Das Motto des Abends lautete: Jagd auf 3. Oktober.
Dem Kurier vom 4. Oktober 1997 mußten wir nun entnehmen, daß mit der
Veranstaltung explizit linksextreme Personengruppen eingeladen werden sollten. Es spricht
für sich, daß nach Ansicht des Kuriers anscheinend nur Linksextremisten dazu befähigt
sind, sich mit der jüngeren deutschen Geschichte zu befassen und dem nationalistischen
Einheitsgeschrei etwas entgegenzusetzen. Dabei bemerkt selbst die Rundschau zu den
Feierlichkeiten zum 3. Oktober kritisch: ..."Es ist ein nationales Fest, das, so wird
arglos versichert, nicht stattfände ohne die Knete vom Werbung treibenden Kapital. Ein
Alarmzeichen, daß dergleichen nicht einmal mehr als Problem empfunden wird."
(Rundschau vom 4.10.1997, S. 3)
Es bekommt einer kritischen Kulturarbeit nicht sonderlich, wenn sich die lokale Presse
dazu aufschwingt, moralische Instanz zu sein, indem sie nach dem Motto verfährt: Wer hat
Angst vorm schwarzen Mann?! Unter diesen Umständen können wir nur beteuern, daß wir auf
jeden Fall nicht einen Linksextremisten, nicht eine Linksextremistin ausgeladen hätten.
Hätte die Autorin des Artikels die Veranstaltung besucht, hätte sie erleben können, wie
intensiv das Bedürfnis der Leute nach Alternativen zu den herrschenden
Einheitsfeierlichkeitenfeiern ist.
Eine Wiederholung der Veranstaltung zwingt sich förmlich auf.

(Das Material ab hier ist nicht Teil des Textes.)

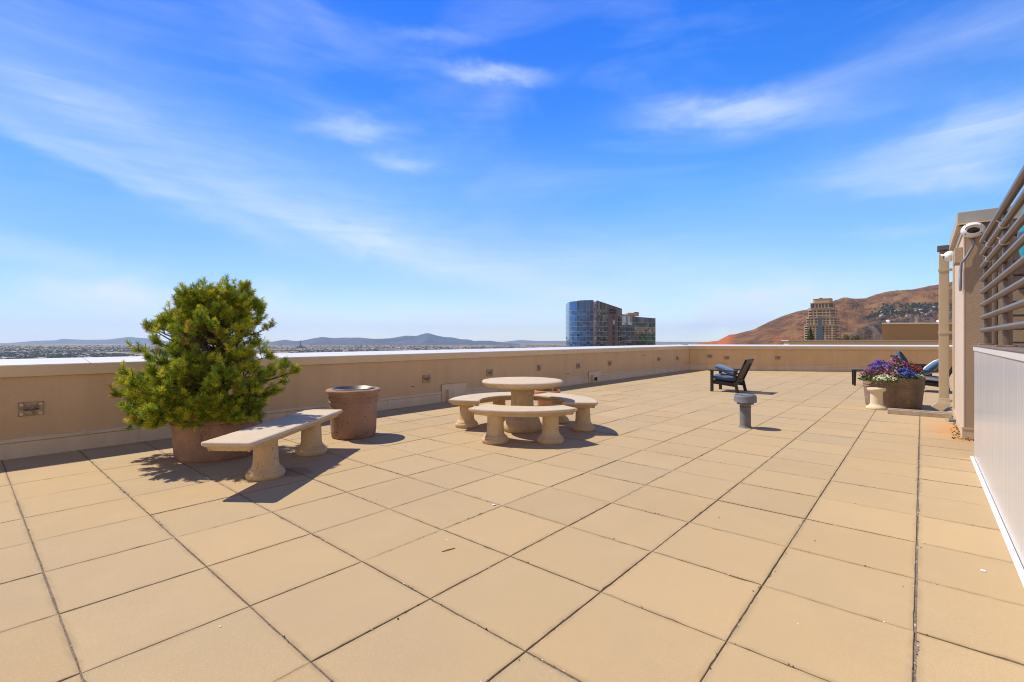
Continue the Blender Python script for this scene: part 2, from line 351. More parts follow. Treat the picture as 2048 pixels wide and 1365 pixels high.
# ------------------------------------------------------------------ terrace floor
T = .6105; TX0, TY0 = -1.2427, 1.5331
WX = -7.45                                  # inner face of the left parapet
FA = Vector((WX, 20.17)); FB = Vector((1.6, 25.13)); FD = (FB-FA).normalized(); FN = Vector((-FD.y, FD.x))  # far parapet line, outward normal
def clip(poly, p0, nrm):                   # keep the side where (p-p0).nrm<=0
    out = []
    for i in range(len(poly)):
        a, b = poly[i], poly[(i+1) % len(poly)]
        da = (a[0]-p0[0])*nrm[0]+(a[1]-p0[1])*nrm[1]; db = (b[0]-p0[0])*nrm[0]+(b[1]-p0[1])*nrm[1]
        if da <= 0: out.append(a)
        if da*db < 0: t = da/(da-db); out.append((a[0]+(b[0]-a[0])*t, a[1]+(b[1]-a[1])*t))
    return out
def build_floor():
    bm = new(); cl = bm.loops.layers.float_color.new('Col'); rnd = random.Random(3)
    i0 = math.floor((WX-TX0)/T); i1 = math.ceil((3.4-TX0)/T)
    gx = {2: .010, 1: .0045, 0: .0045}
    for i in range(i0, i1+1):
        lx = gx.get(i, .0030)/2; rx = gx.get(i+1, .0030)/2
        for j in range(-9, 41):
            gy = .0016+rnd.random()*.0018
            sh = rnd.uniform(-.0009, .0009)
            P = [(TX0+i*T+lx+sh, TY0+j*T+gy), (TX0+(i+1)*T-rx+sh, TY0+j*T+gy), (TX0+(i+1)*T-rx+sh, TY0+(j+1)*T-gy), (TX0+i*T+lx+sh, TY0+(j+1)*T-gy)]
            P = clip(P, (WX+.0, 0), (-1, 0)); P = clip(P, FA+FN*.02, FN)
            if len(P) < 3: continue
            c = sum((Vector(p) for p in P), Vector((0, 0)))/len(P)
            if any((Vector(P[k])-Vector(P[(k+1) % len(P)])).length < .02 for k in range(len(P))): continue
            if c.y < 9:                       # worn, slightly ragged edges on the nearer slabs
                D = []
                for k in range(len(P)):
                    a_, b_ = Vector(P[k]), Vector(P[(k+1) % len(P)]); m_ = max(1, int((b_-a_).length/.045))
                    nrm = Vector((-(b_-a_).y, (b_-a_).x)).normalized()
                    for q_ in range(m_):
                        p_ = a_.lerp(b_, q_/m_); j_ = 0 if q_ == 0 else abs(rnd.gauss(0, .0012))+(rnd.uniform(.003, .008) if rnd.random() < .03 else 0)
                        p_ = p_+nrm*j_
                        D.append((p_.x, p_.y))
                P = D
            z = rnd.uniform(-.0016, .0016); tx = rnd.uniform(-.003, .003); ty = rnd.uniform(-.003, .003)
            hz = lambda p: z+(p[0]-c.x)*tx+(p[1]-c.y)*ty
            def ins(p, d): v = Vector(p)-c; k = 1-d/max(v.length*.72, .05); return c+v*k
            inn = [ins(p, .002) for p in P]
            bot = [bm.verts.new((p[0], p[1], -.04)) for p in P]
            mid = [bm.verts.new((p[0], p[1], hz(p)-.002)) for p in P]
            top = [bm.verts.new((p.x, p.y, hz(p))) for p in inn]
            in2 = [bm.verts.new((p.x, p.y, hz(p))) for p in [ins(p, .020) for p in P]]
            v = rnd.gauss(1, .030); w = rnd.gauss(0, .014); colr = (v+w, v, v-w*1.3, 1)
            if i == 2 and j == 0: colr = (.97, 1.04, 1.12, 1)
            fs = [bm.faces.new(in2)]
            for k in range(len(P)):
                q = (k+1) % len(P)
                fs.append(bm.faces.new((top[k], top[q], in2[q], in2[k]))); fs.append(bm.faces.new((mid[k], mid[q], top[q], top[k]))); fs.append(bm.faces.new((bot[k], bot[q], mid[q], mid[k])))
            dk = {v: rnd.uniform(.72, .95) for v in top}
            for v in mid+bot: dk[v] = .62
            for f in fs:
                for lp in f.loops: d_ = dk.get(lp.vert, 1); lp[cl] = (colr[0]*d_, colr[1]*d_*.985, colr[2]*d_*.96, 1)
    o = obj('pavement', bm, M['paver']); tag(o, kind='structure')
    bm = new(); poly = [(WX-.4, -4.2), (3.6, -4.2), (3.6, FB.y+(3.6-FB.x)*FD.y/FD.x+.4), (WX-.4, FA.y)]
    prism(bm, poly, -.5, -.0062); o = obj('roof_ground', bm, M['joint']); tag(o, kind='structure')
build_floor()
# ------------------------------------------------------------------ parapets
def profile_run(bm, a, b, prof, out, z0=0):   # extrude closed profile [(d outward, z)] between plan points a,b
    A = [(a.x+out.x*d, a.y+out.y*d, z+z0) for d, z in prof]; B = [(b.x+out.x*d, b.y+out.y*d, z+z0) for d, z in prof]
    loft(bm, [A, B])
def parapet(name, a, b, out, label, seams, ledge=False):
    root = empty(name, (a.x, a.y, 0), label, 'parapet wall', 'parapet walls round the roof terrace')
    bm = new(); profile_run(bm, a, b, [(0, -.05), (.46, -.05), (.46, .93), (0, .93)], out); obj('wall_face', bm, M['wall'], root, world=True)
    d = (b-a).normalized()
    # coping: separate lengths with seams
    bm = new(); bt = new(); cuts = [0]+seams+[(b-a).length]
    for s0, s1 in zip(cuts, cuts[1:]):
        p, q = a+d*(s0+.003), a+d*(s1-.003)
        profile_run(bm, p, q, [(-.035, .883), (-.035, 1.012), (-.020, 1.012), (-.020, .883)], out)
        profile_run(bt, p, q, [(-.037, 1.012), (.50, 1.062), (.50, .90), (.48, .90), (.48, 1.04), (-.02, 1.000), (-.037, 1.000)], out)
    obj('coping_face', bm, M['coping'], root, world=True); obj('coping_top', bt, M['coptop'], root, world=True)
    bm = new()
    for s in seams:
        p, q = a+d*(s-.05), a+d*(s+.05)
        profile_run(bm, p, q, [(-.039, .880), (-.039, 1.0), (-.0352, 1.0), (-.0352, .880)], out)
    obj('coping_splice', bm, M['coping'], root, world=True)
    if ledge:
        bm = new(); profile_run(bm, a, b, [(-.05, .865), (-.05, .876), (-.021, .876), (-.021, .865)], out); obj('drip_edge', bm, M['trim'], root, world=True)
    # base flashing with a termination bar and screws
    bm = new(); L = (b-a).length; s = 0
    while s < L:
        e = min(L, s+1.83); p, q = a+d*s, a+d*(e-.004)
        profile_run(bm, p, q, [(-.012, .0), (-.012, .165), (-.002, .17), (-.002, 0)], out); s = e
    obj('base_flashing', bm, M['flash'], root, world=True)
    bm = new(); profile_run(bm, a, b, [(-.018, .175), (-.018, .212), (-.0015, .218), (-.0015, .175)], out); obj('termination_bar', bm, M['flash'], root, world=True)
    bm = new(); s = .2
    while s < L:
        c = a+d*s; tube(bm, [(c.x-out.x*.026, c.y-out.y*.026, .196), (c.x-out.x*.010, c.y-out.y*.010, .196)], .007, 6); s += .32
    obj('bar_screw', bm, M['bolt'], root, world=True)
    return root
PA = Vector((WX, -4.0)); PB = FA
def sw(px_, y=None):                        # distance along the left parapet of photo column px_
    t = (px_-1024)/FPX; kx = t*CT-ST; ky = t*ST+CT; F = WX/kx; return ky*F, F
left = parapet('parapet_wall', PA, PB+Vector((0, .26)), Vector((-1, 0)), 'long tan parapet wall with pale metal coping, running behind the pine and round table', [sw(x)[0]+4.0 for x in (-60, 180, 425, 590, 762, 946, 1077, 1178, 1254, 1312)])
far = parapet('parapet_wall', FA+FD*.012, FB, FN, 'short tan parapet wall across the far end with a thin bright drip edge', [3.2, 6.4, 9.0], ledge=True)
# raised flashing boxes / scuppers in the base of the left parapet
def scupper(y0, y1, ztop, hole, label):
    r = empty('scupper', (WX, (y0+y1)/2, 0), label, 'roof drain', 'scuppers in the foot of the long parapet')
    bm = new(); box(bm, WX+.019, WX+.034, y0, y1, .0, ztop, .003, 1); obj('cover_plate', bm, M['flash'], r, world=True)
    bm = new(); box(bm, WX+.0342, WX+.040, y0-.01, y1+.01, ztop-.03, ztop, .001, 1)
    for yy in (y0+.02, (y0+y1)/2, y1-.02): tube(bm, [(WX+.04, yy, ztop-.015), (WX+.046, yy, ztop-.015)], .007, 6)
    obj('fixing_bar', bm, M['flash'], r, world=True)
    bm = new(); box(bm, WX+.034, WX+.12, y0+.12, y0+.16, .0, ztop*.7, .003, 1); prism(bm, [(WX+.034, y0+.16), (WX+.16, y0+.16), (WX+.034, y0+.42)], 0, .06); obj('diverter', bm, M['flash'], r, world=True)
    if hole:
        bm = new(); box(bm, WX+.0343, WX+.037, (y0+y1)/2-.07, (y0+y1)/2+.11, .02, .15); obj('outlet', bm, M['dark'], r, world=True)
ya, yb = sw(882)[0], sw(931)[0]; scupper(ya, yb, .36, False, 'raised pale metal scupper cover beside the left curved bench')
ya, yb = sw(1176)[0], sw(1201)[0]; scupper(ya, yb, .33, True, 'pale metal scupper cover with a black square outlet, right of the table')
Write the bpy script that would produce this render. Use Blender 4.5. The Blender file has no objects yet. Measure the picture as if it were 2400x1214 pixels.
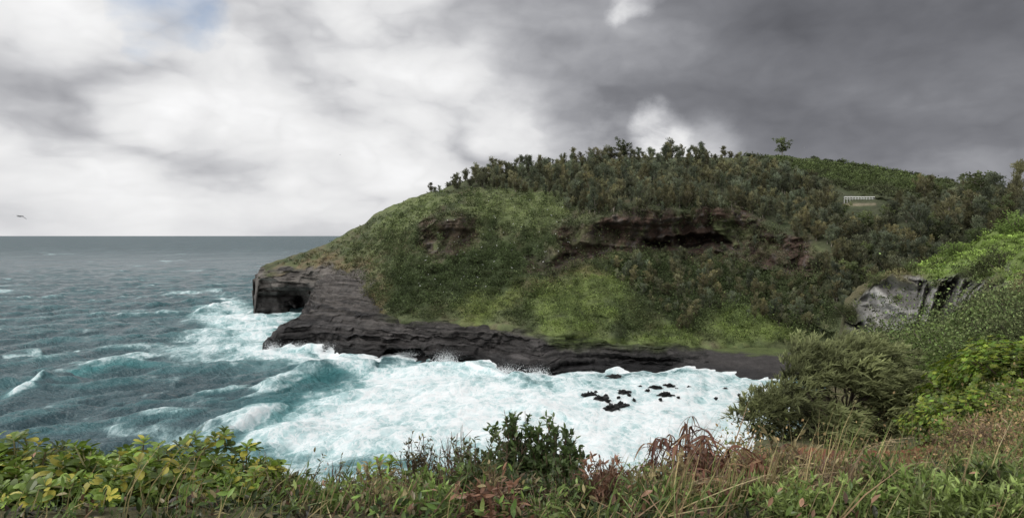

Wenn dadurch "im KuK kaputtgemacht (wird), was mühsam aufgebaut wurde", so
empfinden wir das als einen Schlag in die Gesichter all derer, die sich seit Jahr und Tag
um den Schlachthof bemühen und all der vielen Besucher und Besucherinnen, wird ihnen doch
absolute Indifferenz unterstellt.
"Das Laboratorium", organisiert von einer Veranstaltungsgruppe in der das
Atelier Bratwurst mitwirkt, zeichnet sich u.a. dadurch aus, eine offenere Publikumskultur
zu pflegen. Diskussionen, auch um "heikle" Themen, empfinden wir nicht als
Bedrohung, sondern als ein (kulturelles) Muß. Dabei ist uns die Kommunikation in alle
Richtungen wichtig. Die übliche Einbahnstraßenkommunikation (von der Bühne ins
Publikum), bei der das Publikum nur die Möglichkeit hat zu schweigen oder zu gehen, hat
bei uns nichts verloren.
Wir können an diesem Punkt nur wiederholen: Kulturarbeit war, ist und bleibt politisch!